Politics is bedevilled by the myth of the "strong man". Just as the State is given the qualities of a person, the person is given the qualities of the State. Little Hitler, who never raised his hand for a blow in anger during his life, was one "strong man". Churchill, doddering in the care of valets, was another. Unfortunate, paralysed, neurotic Roosevelt; crafty priest-trained Stalin -- these were the great men of the Second World War. They were admired for their "strength", meaning that none of them were averse to setting into motion the techniques of mass murder. Neville Chamberlain's bourgeois scruples at doing so made him "weak". The public at the time were brainwashed by this type of presentation into believing that Hitler was in fact, the physically stronger of the two. One blow with the famous gamp and Adolf would have collapsed. But that is not how politics are conducted. Those who, in 1939, believed the official story that war was due "to one man only" did not see the simple alternative to war.2 They accepted that the only alternative was submission.
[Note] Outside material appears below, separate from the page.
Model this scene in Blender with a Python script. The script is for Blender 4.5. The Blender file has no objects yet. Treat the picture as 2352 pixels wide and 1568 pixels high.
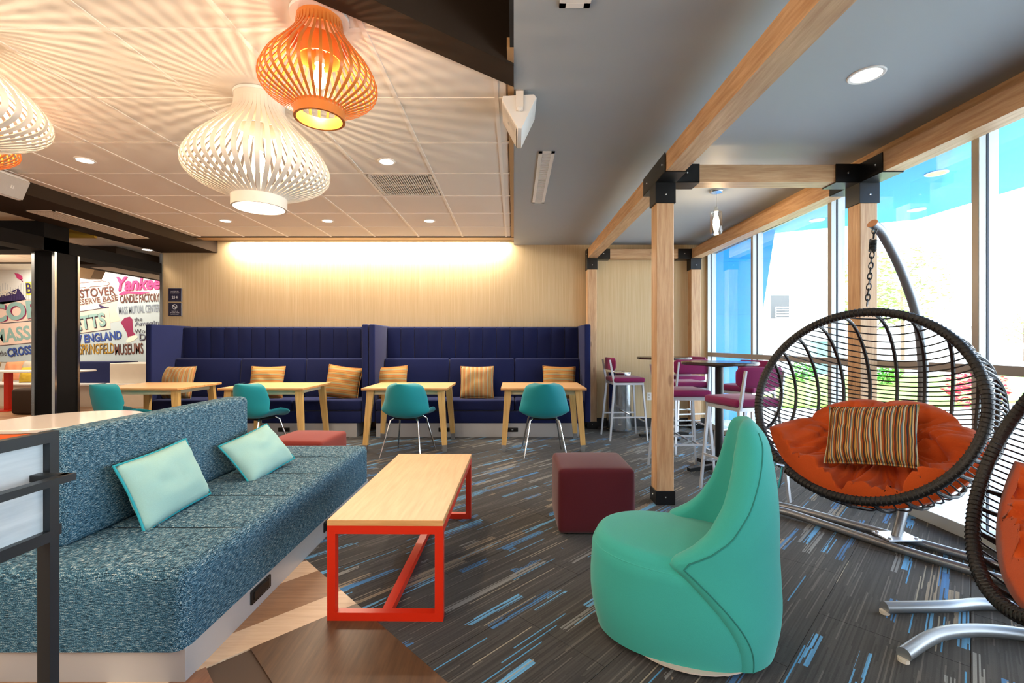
import bpy, bmesh, math, random
from mathutils import Vector, Matrix, noise
R = math.radians
random.seed(7)
SC = bpy.context.scene
COL = SC.collection

# ------------------------------------------------------------------ camera
FPX, CX, CY, CAMZ = 1050.0, 1180.0, 789.0, 1.25
cd = bpy.data.cameras.new('camera'); cam = bpy.data.objects.new('camera', cd); COL.objects.link(cam)
cam.location = (0, 0, CAMZ); cam.rotation_euler = (R(90), 0, 0)
cd.sensor_width = 36.0; cd.lens = FPX / 2352 * 36
cd.shift_x = -(CX - 1176) / 2352; cd.shift_y = (CY - 784) / 2352
cd.clip_start = 0.02; cd.clip_end = 300
SC.camera = cam

def P(px, py, Y):                       # pixel of the photograph at depth Y -> point in the room
    return Vector(((px - CX) * Y / FPX, Y, CAMZ - (py - CY) * Y / FPX))

# ------------------------------------------------------------------ world and lights
SC.view_settings.view_transform = 'Standard'; SC.view_settings.look = 'None'
SC.view_settings.exposure = 0.12; SC.view_settings.gamma = 1.0; SC.view_settings.use_curve_mapping = False
w = bpy.data.worlds.new('sky'); SC.world = w; w.use_nodes = True
bg = w.node_tree.nodes['Background']; bg.inputs[0].default_value = (0.80, 0.91, 1.0, 1); bg.inputs[1].default_value = 9.5
SC.cycles.use_denoising = True
SC.cycles.max_bounces = 7; SC.cycles.diffuse_bounces = 4; SC.cycles.glossy_bounces = 3
SC.cycles.transmission_bounces = 4; SC.cycles.transparent_max_bounces = 12
SC.cycles.sample_clamp_indirect = 6.0
SC.cycles.caustics_reflective = False; SC.cycles.caustics_refractive = False

def area(name, loc, rot, sx, sy, power, col, spread=180):
    l = bpy.data.lights.new(name, 'AREA'); l.shape = 'RECTANGLE'; l.size = sx; l.size_y = sy
    l.energy = power; l.color = col; l.spread = R(spread)
    o = bpy.data.objects.new(name, l); COL.objects.link(o); o.location = loc; o.rotation_euler = rot
    return o
WARM = (1.0, 0.78, 0.56); SOFT = (1.0, 0.86, 0.70)
# hidden strip in the slot along the back wall
area('cove_light', (-2.17, 6.82, 2.79), (R(0), 0, 0), 4.1, 0.04, 165, (1, .88, .72))
# added fill panels, unseen behind the viewpoint, to brighten the room
area('rear_fill_light', (-2.6, -1.0, 2.70), (0, 0, 0), 2.4, 1.6, 120, SOFT)
area('rear_fill_light', (1.2, -1.2, 2.70), (0, 0, 0), 1.6, 1.6, 45, (1, .93, .85))
for _p in ((-3.7, .9, 2.30), (-2.2, .2, 2.30), (-.7, .6, 2.30)):      # added soft fill points out of the frame, evening out the ceiling
    _l = bpy.data.lights.new('room_fill_glow', 'POINT'); _l.energy = 44; _l.color = (1, .76, .56); _l.shadow_soft_size = .30
    _o = bpy.data.objects.new('room_fill_glow', _l); COL.objects.link(_o); _o.location = _p
# far room
area('far_room_light', (-9.2, 8.2, 2.8), (0, 0, 0), 3.0, 1.2, 110, (1, .85, .68))
area('mural_wash_light', (-8.8, 9.6, 2.80), (R(18), 0, 0), 3.6, 0.06, 30, (1, .93, .84))
_l = bpy.data.lights.new('far_room_fill', 'POINT'); _l.energy = 45; _l.color = (1, .72, .45); _l.shadow_soft_size = .15  # unseen point fill, added to warm the tile ceilings past the opening
_o = bpy.data.objects.new('far_room_fill', _l); COL.objects.link(_o); _o.location = (-8.2, 6.6, 2.0)
area('left_room_light', (-7.4, 3.0, 2.75), (0, 0, 0), 2.0, 2.5, 60, SOFT)

# ------------------------------------------------------------------ materials
def lin(h):
    h = h.lstrip('#'); c = [int(h[i:i + 2], 16) / 255 for i in (0, 2, 4)]
    return tuple((x / 12.92 if x <= .04045 else ((x + .055) / 1.055) ** 2.4) for x in c) + (1,)

class NT:
    def __init__(s, name):
        s.m = bpy.data.materials.new(name); s.m.use_nodes = True; s.t = s.m.node_tree
        s.b = s.t.nodes['Principled BSDF']; s.out = s.t.nodes['Material Output']
    def n(s, typ, **k):
        x = s.t.nodes.new(typ)
        for a, v in k.items(): setattr(x, a, v)
        return x
    def L(s, a, b): s.t.links.new(a, b)
    def put(s, sock, v):
        if isinstance(v, bpy.types.NodeSocket): s.L(v, sock)
        else: sock.default_value = v
    def ma(s, op, a, b=None, c=None):
        x = s.n('ShaderNodeMath', operation=op); s.put(x.inputs[0], a)
        if b is not None: s.put(x.inputs[1], b)
        if c is not None: s.put(x.inputs[2], c)
        return x.outputs[0]
    def mix(s, f, a, b, mode='MIX'):
        x = s.n('ShaderNodeMix', data_type='RGBA', blend_type=mode)
        s.put(x.inputs[0], f); s.put(x.inputs[6], a); s.put(x.inputs[7], b); return x.outputs[2]
    def coord(s, kind='Object'):
        return s.n('ShaderNodeTexCoord').outputs[kind]
    def mapped(s, scale, rot=(0, 0, 0), kind='Object'):
        x = s.n('ShaderNodeMapping'); s.L(s.coord(kind), x.inputs[0]); x.inputs['Scale'].default_value = scale
        x.inputs['Rotation'].default_value = rot; return x.outputs[0]
    def noise(s, vec, scale=5, detail=3, rough=.5):
        x = s.n('ShaderNodeTexNoise'); s.L(vec, x.inputs['Vector']); x.inputs['Scale'].default_value = scale
        x.inputs['Detail'].default_value = detail; x.inputs['Roughness'].default_value = rough; return x.outputs[0]
    def white(s, a, b=None):
        x = s.n('ShaderNodeTexWhiteNoise', noise_dimensions='2D'); c = s.n('ShaderNodeCombineXYZ')
        s.put(c.inputs[0], a); s.put(c.inputs[1], 0.0 if b is None else b); s.L(c.outputs[0], x.inputs['Vector'])
        return x.outputs['Value']
    def ramp(s, f, stops, const=False):
        x = s.n('ShaderNodeValToRGB'); e = x.color_ramp.elements
        if const: x.color_ramp.interpolation = 'CONSTANT'
        e[0].position, e[0].color = stops[0]; e[1].position, e[1].color = stops[-1]
        for p, c in stops[1:-1]:
            q = e.new(p); q.color = c
        s.L(f, x.inputs[0]); return x.outputs[0]
    def bump(s, h, strength=.2, dist=.01):
        x = s.n('ShaderNodeBump'); x.inputs['Strength'].default_value = strength; x.inputs['Distance'].default_value = dist
        s.L(h, x.inputs['Height']); s.L(x.outputs[0], s.b.inputs['Normal'])
    def base(s, c): s.put(s.b.inputs['Base Color'], c)
    def pr(s, rough=.5, metal=0., spec=.5):
        s.b.inputs['Roughness'].default_value = rough; s.b.inputs['Metallic'].default_value = metal
        s.b.inputs['Specular IOR Level'].default_value = spec; return s.m

def shade(c, f): return (c[0] * f, c[1] * f, c[2] * f, 1)
def plain(name, hx, rough=.5, metal=0., var=.08, scale=6, bump=0, bscale=200, spec=.5):
    k = NT(name); c = lin(hx) if isinstance(hx, str) else hx
    v = k.coord()
    k.base(k.mix(k.noise(v, scale, 3), shade(c, 1 - var), shade(c, 1 + var)))
    if bump: k.bump(k.noise(v, bscale, 2), bump, .004)
    return k.pr(rough, metal, spec)
def wood(name, a, b, axis=0, rough=.45, scale=1.0, knots=False):
    k = NT(name); sc = [14 * scale] * 3; sc[axis] = 1.1 * scale
    v = k.mapped(tuple(sc)); n1 = k.noise(v, 3, 6, .62)
    c = k.ramp(n1, [(.30, lin(a)), (.72, lin(b))])
    if knots:
        sk = [9] * 3; sk[axis] = 3.2
        vo = k.n('ShaderNodeTexVoronoi'); k.L(k.mapped(tuple(sk)), vo.inputs['Vector']); vo.inputs['Scale'].default_value = .6
        kn = k.ramp(vo.outputs['Distance'], [(.055, (1, 1, 1, 1)), (.11, (0, 0, 0, 1))])
        c = k.mix(k.ma('MULTIPLY', kn, .55), c, lin('#7a4f30'))
    k.base(c); k.bump(n1, .08, .003); return k.pr(rough)
def emis(name, col, s):
    k = NT(name); k.b.inputs['Emission Color'].default_value = col + (1,) if len(col) == 3 else col
    k.b.inputs['Emission Strength'].default_value = s; k.base((.8, .8, .8, 1)); return k.pr(.5)

def m_carpet():
    k = NT('carpet_tile_pile'); s = k.n('ShaderNodeSeparateXYZ'); k.L(k.coord(), s.inputs[0])
    x, y = s.outputs[0], s.outputs[1]
    u = k.ma('MULTIPLY', k.ma('ADD', x, y), .7071); v = k.ma('MULTIPLY', k.ma('SUBTRACT', x, y), .7071)
    cv = k.ma('FLOOR', k.ma('DIVIDE', v, .040)); cu = k.ma('FLOOR', k.ma('ADD', k.ma('DIVIDE', u, .42), k.ma('MULTIPLY', k.white(cv), 9.0)))
    r = k.white(cv, cu)
    fv = k.ma('FLOOR', k.ma('DIVIDE', v, .0055)); fu = k.ma('FLOOR', k.ma('ADD', k.ma('DIVIDE', u, .34), k.ma('MULTIPLY', k.white(fv), 11.0)))
    fr = k.white(fv, fu)
    fo = k.white(k.ma('ADD', fv, 91.3), fu)
    big = k.noise(k.mapped((1, 1, 1)), 1.6, 2)
    base = k.mix(fo, lin('#252423'), lin('#3e3c3a'))
    base = k.mix(k.ma('MULTIPLY', k.ma('GREATER_THAN', fo, .93), .45), base, lin('#6a665f'))
    pick = k.ramp(r, [(0, lin('#000000')), (.74, lin('#8f826e')), (.81, lin('#858785')), (.88, lin('#3a7ab2')), (.94, lin('#5fa6d6')), (1, lin('#5fa6d6'))], True)
    on = k.ma('MULTIPLY', k.ma('GREATER_THAN', r, .74), k.ma('GREATER_THAN', fr, .42))
    on = k.ma('MULTIPLY', on, k.ma('GREATER_THAN', k.ma('ADD', big, k.ma('MULTIPLY', r, .2)), .62))
    c = k.mix(k.ma('MULTIPLY', on, k.ma('ADD', .62, k.ma('MULTIPLY', fo, .36))), base, pick)
    lines = k.ma('GREATER_THAN', fr, .975)
    c = k.mix(k.ma('MULTIPLY', lines, .8), c, k.mix(k.ma('GREATER_THAN', fo, .5), lin('#98917f'), lin('#4a9acb')))
    sp = k.noise(k.coord(), 420, 2)
    c = k.mix(.55, c, k.mix(sp, (0, 0, 0, 1), (1, 1, 1, 1)), 'OVERLAY')
    tn = k.n('ShaderNodeObjectInfo').outputs['Random']
    c = k.mix(k.ma('MULTIPLY', tn, .18), c, lin('#4a4743'))
    k.b.inputs['Sheen Weight'].default_value = .12; k.b.inputs['Sheen Roughness'].default_value = .5
    k.base(c); k.bump(sp, .35, .004); return k.pr(.95, 0, .1)
def m_plank(name, a, b):
    k = NT(name); rnd = k.n('ShaderNodeObjectInfo').outputs['Random']
    v = k.mapped((1, 1, 1), (0, 0, 0)); s = k.n('ShaderNodeSeparateXYZ'); k.L(v, s.inputs[0])
    n1 = k.noise(k.mapped((16, 1.2, 1), (0, 0, R(45))), 3, 5, .6)
    n2 = k.noise(k.mapped((1.2, 16, 1), (0, 0, R(45))), 3, 5, .6)
    n = n1 if 'across' in name else n2
    c = k.ramp(n, [(.32, lin(a)), (.7, lin(b))])
    c = k.mix(k.ma('MULTIPLY', rnd, .35), c, shade(lin(b), .6))
    k.base(c); k.bump(n, .06, .002); return k.pr(.42, 0, .4)
def m_wallpaper():
    k = NT('vertical_line_wallpaper')
    n = k.noise(k.mapped((130, 1, 1.2)), 1.0, 3, .7)
    n2 = k.noise(k.mapped((18, 1, .4)), 1.0, 2)
    c = k.ramp(n, [(.30, lin('#c5ab82')), (.5, lin('#d0b891')), (.70, lin('#dcc8a4'))])
    k.base(k.mix(k.ma('MULTIPLY', n2, .3), c, lin('#b09468'))); k.bump(n, .1, .002); return k.pr(.75, 0, .2)
def m_tweed():
    k = NT('blue_tweed_upholstery'); v = k.coord()
    a = k.noise(k.mapped((400, 38, 420)), 1, 2, .6); b = k.noise(k.mapped((38, 380, 440)), 1, 2, .6); g = k.noise(k.mapped((30, 30, 30)), 1, 2)
    f = k.ma('ADD', k.ma('MULTIPLY', a, .5), k.ma('MULTIPLY', b, .5))
    c = k.ramp(f, [(.40, lin('#10181e')), (.475, lin('#1f4459')), (.53, lin('#3b7290')), (.575, lin('#7f9ea6')), (.64, lin('#d8dad0'))])
    c = k.mix(k.ma('MULTIPLY', g, .3), c, lin('#2b3a40'))
    k.base(c); k.bump(f, .4, .004); return k.pr(.9, 0, .15)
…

Why do the mass media become hysterical at the idea of manhandling statesmen? Is it because this destroys the image? Hero figures must, however, be reduced to size. "The great are only great because we are on our knees."

  • 1cf. "God and the State" -- Michael Bakunin.
  • 2Correspondence in "The Times" following the publication of "Killing No Murder" by Edward Hyams revealed the true attitude of the Establishment. Apparently Hitler could have been assassinated and plans were submitted. But individual killing of leaders (as distinct from dissidents) was "always murder" and could have "undesirable repercussions". Presumably the Second World War was a "desirable" repercussion.